According to Luga, new generating plants mostly coal-fueled power plant in Mindanao, which Davao Light has contracted additional power supply, are coming in May and August 2016. (davaotoday.com)

  • TomD

    How did the electricity situation on Mindanao become this bad . . . with such a discrepancy between supply and demand? It didn’t happen overnight, it has been developing for many years.

    While the effects of El Nino, and the resulting droughts, are a challenge, its consequences should have always been factored into any overall, long-term assessment of the supply and demand for electricity on Mindanao. As the people of Mindanao are inconveniently finding out now (and for some small-business owners who do not have back-up generator capacity, it is virtually catastrophic for their day-to-day economic livelihood), hydro does not provide stable base-load supply for an electricity-based economy and lifestyle, as the “fuel,” water, cannot be accurately procured in advance. Either its there, in the lakes and reservoirs, to be used to generate electricity, or it isn’t. If it isn’t, power can’t be generated. Perhaps some environmental and political activists, who decry an “electricity-based economy and lifestyle,” have directly taken actions that have helped to create this situation.

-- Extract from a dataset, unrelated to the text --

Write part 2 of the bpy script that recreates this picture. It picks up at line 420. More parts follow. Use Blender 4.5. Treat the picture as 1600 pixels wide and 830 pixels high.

    Surely the power companies have been doing advanced capacity-planning, anticipating in past years the increase in demand for the future and proposing to build new capacity to meet that demand. Have they been prevented from doing so? By what and by whom? And, unlike in the United States, it seems on Mindanao that many of the electric power providers do not generate the electricity themselves, they buy much of it under contract from a third party. This can lead to problems. Finally, have environmental activists delayed new construction of capacity, particularly through legal channels and delays, causing, over the recent past, supply to lag demand, helping to create this situation?

    This is a topic that, given the current adverse impact that it is having an all citizens, affecting individual customers, not to mention businesses, with the instability of not knowing when electricity will be available to run one’s business, large or small. Some enterprising journalist should do a detailed study over the past, unbiased either for or against the government, power companies and environmental activists, helping to uncover how Mindanao got into this electrical supply/demand mess, helping to lead the way forward. But it must be an unbiased critique, not a mouthpiece of propaganda for one element of the story, like the environmental activists, relevant government officials or those in the power companies.

  • Steven Hark

    I sometimes wonder if interference from Manila has caused the present power situation in Mindanao. Luzon has a generating surplus of over 2,000 mega Watts while Mindanao has an ongoing deficit. Perhaps there has been too much reliance on Hydro-electric power from two major power plants but if the average person in Mindanao can understand the effects of El Nino why couldn’t the power planners realize that relying on hydro power just wont work. Instead of spending billions on new plant perhaps the government should be heavily subsidizing photo-voltaic panels for all buildings in Mindanao.

    Finally, what is going to happen on election day – blackouts throughout Mindanao resulting in a reduced count for presidentiable Mayor Duterte. Is that what the blackouts are leading up to?